La contre-révolution s’organisait et se préparait à l’attaque. A Hambourg, en Rhénanie, des complots contre-révolutionnaires étaient découverts. A Berlin, le comité directeur des conseils d’ouvriers et des soldats, ainsi que la rédaction de la « Rote Fahne » étaient arrêtés ; des soldats de Spartakus étaient tués dans la rue ; le 7 décembre, Karl Liebknecht était arrêté. La chasse aux chefs spartakistes était organisée. La maison où habitait Rosa Luxemburg était cernée par la police. Chaque jour, elle changeait d’hôtel ; pendant des nuits, elle ne put dormir. Mais son énergie était telle qu’elle tenait malgré tout et que son extraordinaire lucidité ne faiblit pas une minute. La révolution gagnait du terrain ; une vague de grèves déferla sur l’Allemagne, avec comme objectifs non plus seulement des augmentations de salaires, mais l’instauration du pouvoir ouvrier dans les usines et la socialisation de la production. Rosa était optimiste. L’antagonisme entre la ligne politique de la vieille social-démocratie et la volonté des masses apparut d’une façon évidente au premier congrès des conseils d’ouvriers et de soldats, qui eut lieu à Berlin du 12 au 20 décembre. A cette occasion des centaines de milliers d’ouvriers manifestèrent dans les rues de Berlin. Ce fut la plus grande manifestation que la capitale du Reich eût jamais vue. Le groupe Spartakus se proposait de conquérir l’aile gauche du mouvement ouvrier. Mais « pas de putsch, disait Rosa Luxemburg, pas d’attaque prématurée, pas de lutte pour des buts qui n’auraient pas été compris et admis par la majorité de la classe ouvrière. » Mais l’heure de la décision entre la révolution et la contre-révolution approchait. Spartakus convoqua un congrès national, d’où sortit le parti communiste. La première et la plus importante question à résoudre fut de fixer l’attitude du parti communiste devant les élections à l’assemblée nationale qui devaient avoir lieu le 19 janvier 1919. Rosa Luxemburg démontra la nécessité d’utiliser dans un but socialiste et révolutionnaire la tribune de l’Assemblée. Mais les adversaires de la participation l’emportèrent. Rosa Luxemburg prononça devant une assemblée empoignée par son talent, la force de volonté qui émanait de toute sa personne, un grand discours, le dernier…
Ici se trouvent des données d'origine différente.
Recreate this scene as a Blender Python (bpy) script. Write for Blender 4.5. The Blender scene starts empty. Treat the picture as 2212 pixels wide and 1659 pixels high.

L’initiative du combat décisif appartint à la contre-révolution. Depuis le 27 décembre, sur l’ordre du gouvernement, des troupes étaient massées devant Berlin. Il fallait à tout prix écraser le mouvement Spartakus. Le 3 janvier, le président de police de Berlin, que l’on savait hostile au conflit entre la police et les ouvriers fut révoqué par le ministre de l’intérieur. La guerre civile devenait inévitable. Désarmement de la contre-révolution, armement du prolétariat, unité d’action de tous les révolutionnaires, élections pour le renouvellement des conseils de soldats et d’ouvriers : tels furent les mots d’ordre du mouvement défensif du prolétariat révolutionnaire, guidé par Rosa Luxemburg.

La contre-révolution triompha… Le 11 janvier, Liebknecht et Rosa Luxemburg se réfugièrent dans une famille ouvrière, dans un quartier de Berlin. C’est là qu’elle écrivit son dernier article : « L’ordre règne à Berlin ». Le 15, ils étaient cachés au 53 de la rue Mannheim. C’est là qu’à neuf heures du soir, une troupe de soldats les arrêta, Ils furent conduits à l’hôtel Eden où des officiers monarchistes avaient organisé leur assassinat. Liebknecht fut transporté dans une auto au jardin zoologique où il fut assassiné. Ce fut ensuite le tour de Rosa Luxemburg que le lieutenant Vogel tua d’une balle dans la tête. Son cadavre fut jeté dans un canal. Ainsi disparaissait brutalement « celle qui fut, dit Franz Mehring, le disciple le plus génial de Marx ».

« Sa belle carrière était scellée par sa belle et grande mort », écrivit Louise Kautsky, qui fut son amie la plus chère. Mais la révolution avait perdu le meilleur de ses combattants ; le socialisme international, le plus pur, le plus héroïque, le plus prestigieux de ses militants.